D.R. : On est clairement identifiés, on ne court derrière personne et notre visibilité est assurée par notre catalogue. Sur un festival, en étant présent que quatre ou cinq jours, on ne peut pas travailler plus que 10 heures par jour… Donc il faut des filtres, et limiter l’accès aux sociétés à une forme de professionnalisme me paraît logique. On n’est pas non plus « l’école de la vie », on doit rencontrer des gens qui répondent à des exigences d’efficacité.
Aujourd’hui j’ai rencontré trois personnes qui m’ont abordé soit via des amis, soit en entendant parler de Tarantula. Ma première question sera : pourquoi venir me voir, moi ? Si en parallèle ils ont démarché tous les producteurs luxembourgeois, je ne vois pas l’intérêt. J’aurais l’impression qu’il n’y aurait pas de recherches en amont. Par contre si c’est la conséquence de discussions antérieures avec des distributeurs ou d’autres producteurs, ou bien la vision d’un film en particulier, c’est une porte qui s’ouvre. Par exemple, j’ai rencontré un producteur anglais qui travaille avec Malik Zidi, avec qui j’ai moi-même travaillé pour La Volante, et qui lui a recommandé de venir me voir s’il cherchait un producteur luxembourgeois. On a déjà une raison de se rencontrer mais je ne crois pas que ce fonctionnement soit exclusif au cinéma, c’est assez naturel finalement. Je ne crois pas qu’il y aurait une exclusion des « génies du cinéma » parce qu’ils n’auraient pas les bons badges…
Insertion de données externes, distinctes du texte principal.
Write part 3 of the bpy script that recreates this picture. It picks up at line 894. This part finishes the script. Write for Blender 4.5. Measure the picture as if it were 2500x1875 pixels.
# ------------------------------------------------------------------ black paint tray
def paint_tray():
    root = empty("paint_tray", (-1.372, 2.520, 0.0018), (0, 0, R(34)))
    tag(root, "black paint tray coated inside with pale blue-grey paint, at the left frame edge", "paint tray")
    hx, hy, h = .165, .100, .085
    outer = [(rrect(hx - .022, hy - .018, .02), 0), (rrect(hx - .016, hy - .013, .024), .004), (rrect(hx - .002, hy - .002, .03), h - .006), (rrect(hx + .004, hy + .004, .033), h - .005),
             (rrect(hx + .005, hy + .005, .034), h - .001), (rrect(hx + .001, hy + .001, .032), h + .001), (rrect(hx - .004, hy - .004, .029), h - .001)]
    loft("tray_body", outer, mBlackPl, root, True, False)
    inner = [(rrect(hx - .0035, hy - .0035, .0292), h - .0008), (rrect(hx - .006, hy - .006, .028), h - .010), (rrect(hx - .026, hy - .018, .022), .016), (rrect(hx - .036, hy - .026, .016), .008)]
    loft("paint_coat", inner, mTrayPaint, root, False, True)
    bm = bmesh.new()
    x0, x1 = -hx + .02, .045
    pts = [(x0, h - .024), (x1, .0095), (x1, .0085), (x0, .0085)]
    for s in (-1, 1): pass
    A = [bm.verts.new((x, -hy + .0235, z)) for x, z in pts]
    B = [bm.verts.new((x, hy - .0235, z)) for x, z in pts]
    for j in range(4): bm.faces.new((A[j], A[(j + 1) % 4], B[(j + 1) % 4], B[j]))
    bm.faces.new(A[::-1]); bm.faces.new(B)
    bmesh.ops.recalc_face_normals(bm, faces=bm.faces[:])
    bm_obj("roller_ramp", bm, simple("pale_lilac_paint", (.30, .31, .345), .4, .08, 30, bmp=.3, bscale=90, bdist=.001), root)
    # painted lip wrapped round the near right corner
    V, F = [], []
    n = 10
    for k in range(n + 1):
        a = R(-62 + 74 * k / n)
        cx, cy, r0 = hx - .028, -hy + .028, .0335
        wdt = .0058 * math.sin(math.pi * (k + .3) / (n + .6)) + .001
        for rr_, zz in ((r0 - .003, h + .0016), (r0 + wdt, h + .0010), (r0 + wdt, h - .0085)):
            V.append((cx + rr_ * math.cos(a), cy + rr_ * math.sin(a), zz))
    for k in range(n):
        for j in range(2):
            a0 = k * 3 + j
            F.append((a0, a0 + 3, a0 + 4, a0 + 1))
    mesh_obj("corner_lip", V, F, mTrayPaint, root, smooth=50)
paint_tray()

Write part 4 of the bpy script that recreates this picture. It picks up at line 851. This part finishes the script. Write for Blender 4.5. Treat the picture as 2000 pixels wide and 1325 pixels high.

Vous limitez-vous aux projets qui seront tournés au Luxembourg, ou vous autorisez-vous à accepter ceux destinés à d’autres territoires ?
D.R. : Ce qui doit préexister c’est une envie de travailler sur un projet. Après s’il y a impossibilité logistique, légale ou financière de travailler, cela va s’arrêter. Mais a priori, je trouverais toujours un partenaire avec qui m’associer pour le rendre possible.
Entre producteurs, on est pas dans la concurrence permanente. On est bien souvent liés par des amitiés, ou des inimitiés, qui vont bien au-delà du rapport professionnel.